Si la posmodernidad es el equivalente a la lucha entre tribalización o rebarbarización política y globalización del poder; lucha entre los nacionales y los inmigrantes o extranjeros; batalla sin cuartel entre los fieles y los infieles, que se presenta con ribetes de vuelta a la Edad Media; supremacía del poder económico global sobre el poder político local de los Estados nacionales debilitados.

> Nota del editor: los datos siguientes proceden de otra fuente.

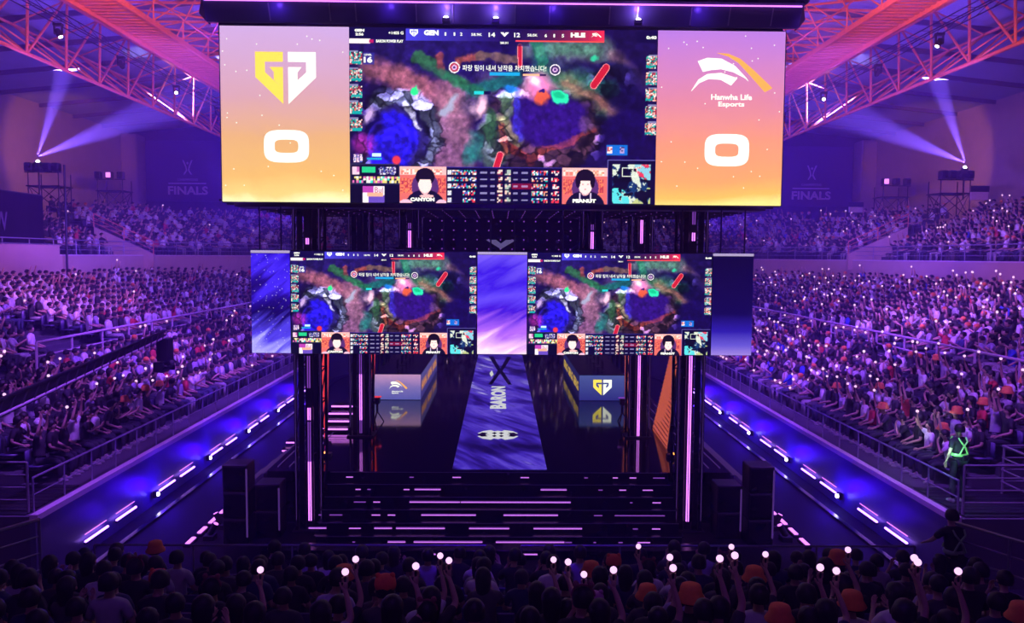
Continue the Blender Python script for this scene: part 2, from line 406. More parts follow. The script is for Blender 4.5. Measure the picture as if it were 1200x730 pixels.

Si los tiempos posmodernos implican la confrontación de lo volátil contra lo fijo, lo líquido contra lo sólido, incertidumbre contra determinismo, saber contra poder y poder como saber, ciencia contra dogmas, tecnología contra hábitos; además, del enfrentamiento entre la ética y los parámetros del conocimiento científico-tecnológico contra el dogma y el designio de la fe religiosa; la pugna entre la ética, la productividad y el margen de beneficio o solvencia económica; la complejidad de la acción civilizadora preñada de terrorismo y barbarie; la industrialización y el genocidio; y finalmente, la lucha entre la libertad y el mercado como expresión de la diferencia entre imaginación y razón, entre cultura del ocio y productividad eficiente, entonces, debemos sospechar, al menos, que establecer la identidad del sujeto que tiene aquellos referentes por realidad ha de ser una tarea, cuando menos, muy compleja, sino, un propósito siempre inconcluso, forzado a recomenzar cada vez que se cree tenerlo consigo.
Si, en efecto, este es el magma conceptual, el fresco reflexivo que representa la posmodernidad, queda claro, desde la perspectiva de pensamiento líquido de Bauman, que el eje central de la estrategia vital en ella será, en palabras del pensador polaco no “hacer que la identidad perdure, sino evitar que se fije”.
En tal contexto, hay que preguntarse si acaso habría una o múltiples respuestas a la pregunta clave de la identidad, la pregunta que atraviesa, desde lo cotidiano a lo trascendente, la vida del individuo: ¿quién soy yo?